Coupling of Sequential Injection Chromatography with Multivariate Curve Resolution-Alternating Least-Squares for Enhancement of Peak Capacity

Abstract

Flow-through low-pressure chromatographic separations capitalized on the sequential injection chromatographic (SIC) concept are for the first time coupled to second-order multivariate regression models based on multivariate curve resolution-alternating least-squares (MCR-ALS) for outperforming current chromatographic methods in terms of resolution efficiency. The proposed SIC-MCR-ALS method involving sequential injection separation on short monolithic columns along with isocratic elution fosters ultrafast reversed-phase separations of complex multicomponent mixtures regardless of peak overlapping and retention parameters. The ruggedness of SIC systems is enhanced by removing the solenoid valves from the flow network, thus diminishing the column back pressure effects. As a consequence, the flow setup admitted mobile-phase flow rates much higher than those traditionally enabled in SIC. To ascertain the improved peak capacity of the SIC-MCR-ALS procedure, five phenolic species commonly used in disinfectant products and featuring similar UV spectra and close retention times in short reversed-phase silica-based monolithic phases are selected as model compounds and determined in just 1 min using mobile-phase flow rates of >or=2 mL min(-1).

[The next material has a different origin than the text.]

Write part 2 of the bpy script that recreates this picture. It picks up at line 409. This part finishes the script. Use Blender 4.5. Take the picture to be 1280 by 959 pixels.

Notwithstanding the fact that the five phenolic derivatives coelute in a single chromatographic band, thus rendering resolution values ranging from 0.05 to 1.11, the concentration profiles and the pure spectra of each individual phenol species could be concurrently obtained. Quantitative validation of the chromatographic-chemometric method demonstrated both the reliability of the results and the enhanced resolution of mixtures with regard to former SIC systems with no need for thorough optimization of the separation conditions.